[What is required] Retype the material that follows, keeping every word as it is.

[Material provided]
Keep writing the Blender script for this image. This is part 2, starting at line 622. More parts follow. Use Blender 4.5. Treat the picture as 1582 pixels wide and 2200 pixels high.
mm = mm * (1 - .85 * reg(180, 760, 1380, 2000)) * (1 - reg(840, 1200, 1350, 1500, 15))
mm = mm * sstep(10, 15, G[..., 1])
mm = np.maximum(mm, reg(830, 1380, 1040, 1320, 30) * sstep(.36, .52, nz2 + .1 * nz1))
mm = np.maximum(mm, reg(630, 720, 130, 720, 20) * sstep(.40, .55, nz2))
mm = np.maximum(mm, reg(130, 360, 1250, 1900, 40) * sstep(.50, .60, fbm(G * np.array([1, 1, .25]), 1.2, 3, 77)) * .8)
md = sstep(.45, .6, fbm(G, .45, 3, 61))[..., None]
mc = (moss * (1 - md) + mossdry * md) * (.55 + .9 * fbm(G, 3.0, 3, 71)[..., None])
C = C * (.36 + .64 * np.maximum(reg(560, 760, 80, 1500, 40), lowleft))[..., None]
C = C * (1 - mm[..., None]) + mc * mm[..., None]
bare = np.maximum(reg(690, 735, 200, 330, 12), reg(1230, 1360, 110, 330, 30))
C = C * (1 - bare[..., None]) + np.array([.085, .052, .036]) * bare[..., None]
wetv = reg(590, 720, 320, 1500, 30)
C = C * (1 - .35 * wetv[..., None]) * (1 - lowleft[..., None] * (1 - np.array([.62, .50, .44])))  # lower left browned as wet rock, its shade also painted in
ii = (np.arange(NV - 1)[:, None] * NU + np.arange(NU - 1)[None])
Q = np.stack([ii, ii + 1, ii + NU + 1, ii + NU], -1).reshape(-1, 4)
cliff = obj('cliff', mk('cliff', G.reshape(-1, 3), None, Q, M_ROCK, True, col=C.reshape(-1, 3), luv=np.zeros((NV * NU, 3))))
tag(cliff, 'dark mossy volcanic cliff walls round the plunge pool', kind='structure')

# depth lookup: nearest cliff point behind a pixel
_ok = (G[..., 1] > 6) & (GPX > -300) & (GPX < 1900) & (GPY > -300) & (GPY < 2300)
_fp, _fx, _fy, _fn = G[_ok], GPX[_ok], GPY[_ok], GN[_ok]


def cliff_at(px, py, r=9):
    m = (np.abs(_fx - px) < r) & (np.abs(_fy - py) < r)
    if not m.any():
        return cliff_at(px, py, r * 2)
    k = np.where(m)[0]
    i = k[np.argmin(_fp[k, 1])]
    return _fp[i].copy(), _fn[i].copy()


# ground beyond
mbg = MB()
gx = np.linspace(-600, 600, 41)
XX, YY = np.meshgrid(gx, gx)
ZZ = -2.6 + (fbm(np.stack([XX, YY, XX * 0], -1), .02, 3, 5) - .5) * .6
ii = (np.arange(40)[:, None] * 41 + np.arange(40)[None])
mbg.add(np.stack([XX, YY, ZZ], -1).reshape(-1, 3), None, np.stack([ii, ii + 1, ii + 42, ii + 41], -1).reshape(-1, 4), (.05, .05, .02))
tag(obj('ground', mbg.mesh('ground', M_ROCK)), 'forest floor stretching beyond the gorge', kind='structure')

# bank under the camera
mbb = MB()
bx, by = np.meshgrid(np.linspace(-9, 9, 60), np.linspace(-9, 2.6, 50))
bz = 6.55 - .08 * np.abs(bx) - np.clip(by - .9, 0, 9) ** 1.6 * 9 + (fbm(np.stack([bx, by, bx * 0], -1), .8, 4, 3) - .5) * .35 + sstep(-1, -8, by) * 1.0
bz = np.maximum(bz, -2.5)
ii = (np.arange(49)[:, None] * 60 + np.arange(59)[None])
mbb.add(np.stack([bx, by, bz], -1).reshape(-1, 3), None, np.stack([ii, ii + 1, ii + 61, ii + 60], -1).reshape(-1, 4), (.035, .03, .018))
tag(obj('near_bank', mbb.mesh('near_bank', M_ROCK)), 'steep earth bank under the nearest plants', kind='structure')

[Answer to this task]
Keep writing the Blender script for this image. This is part 2, starting at line 622. More parts follow. Use Blender 4.5. Treat the picture as 1582 pixels wide and 2200 pixels high.
mm = mm * (1 - .85 * reg(180, 760, 1380, 2000)) * (1 - reg(840, 1200, 1350, 1500, 15))
mm = mm * sstep(10, 15, G[..., 1])
mm = np.maximum(mm, reg(830, 1380, 1040, 1320, 30) * sstep(.36, .52, nz2 + .1 * nz1))
mm = np.maximum(mm, reg(630, 720, 130, 720, 20) * sstep(.40, .55, nz2))
mm = np.maximum(mm, reg(130, 360, 1250, 1900, 40) * sstep(.50, .60, fbm(G * np.array([1, 1, .25]), 1.2, 3, 77)) * .8)
md = sstep(.45, .6, fbm(G, .45, 3, 61))[..., None]
mc = (moss * (1 - md) + mossdry * md) * (.55 + .9 * fbm(G, 3.0, 3, 71)[..., None])
C = C * (.36 + .64 * np.maximum(reg(560, 760, 80, 1500, 40), lowleft))[..., None]
C = C * (1 - mm[..., None]) + mc * mm[..., None]
bare = np.maximum(reg(690, 735, 200, 330, 12), reg(1230, 1360, 110, 330, 30))
C = C * (1 - bare[..., None]) + np.array([.085, .052, .036]) * bare[..., None]
wetv = reg(590, 720, 320, 1500, 30)
C = C * (1 - .35 * wetv[..., None]) * (1 - lowleft[..., None] * (1 - np.array([.62, .50, .44])))  # lower left browned as wet rock, its shade also painted in
ii = (np.arange(NV - 1)[:, None] * NU + np.arange(NU - 1)[None])
Q = np.stack([ii, ii + 1, ii + NU + 1, ii + NU], -1).reshape(-1, 4)
cliff = obj('cliff', mk('cliff', G.reshape(-1, 3), None, Q, M_ROCK, True, col=C.reshape(-1, 3), luv=np.zeros((NV * NU, 3))))
tag(cliff, 'dark mossy volcanic cliff walls round the plunge pool', kind='structure')

# depth lookup: nearest cliff point behind a pixel
_ok = (G[..., 1] > 6) & (GPX > -300) & (GPX < 1900) & (GPY > -300) & (GPY < 2300)
_fp, _fx, _fy, _fn = G[_ok], GPX[_ok], GPY[_ok], GN[_ok]


def cliff_at(px, py, r=9):
    m = (np.abs(_fx - px) < r) & (np.abs(_fy - py) < r)
    if not m.any():
        return cliff_at(px, py, r * 2)
    k = np.where(m)[0]
    i = k[np.argmin(_fp[k, 1])]
    return _fp[i].copy(), _fn[i].copy()


# ground beyond
mbg = MB()
gx = np.linspace(-600, 600, 41)
XX, YY = np.meshgrid(gx, gx)
ZZ = -2.6 + (fbm(np.stack([XX, YY, XX * 0], -1), .02, 3, 5) - .5) * .6
ii = (np.arange(40)[:, None] * 41 + np.arange(40)[None])
mbg.add(np.stack([XX, YY, ZZ], -1).reshape(-1, 3), None, np.stack([ii, ii + 1, ii + 42, ii + 41], -1).reshape(-1, 4), (.05, .05, .02))
tag(obj('ground', mbg.mesh('ground', M_ROCK)), 'forest floor stretching beyond the gorge', kind='structure')

# bank under the camera
mbb = MB()
bx, by = np.meshgrid(np.linspace(-9, 9, 60), np.linspace(-9, 2.6, 50))
bz = 6.55 - .08 * np.abs(bx) - np.clip(by - .9, 0, 9) ** 1.6 * 9 + (fbm(np.stack([bx, by, bx * 0], -1), .8, 4, 3) - .5) * .35 + sstep(-1, -8, by) * 1.0
bz = np.maximum(bz, -2.5)
ii = (np.arange(49)[:, None] * 60 + np.arange(59)[None])
mbb.add(np.stack([bx, by, bz], -1).reshape(-1, 3), None, np.stack([ii, ii + 1, ii + 61, ii + 60], -1).reshape(-1, 4), (.035, .03, .018))
tag(obj('near_bank', mbb.mesh('near_bank', M_ROCK)), 'steep earth bank under the nearest plants', kind='structure')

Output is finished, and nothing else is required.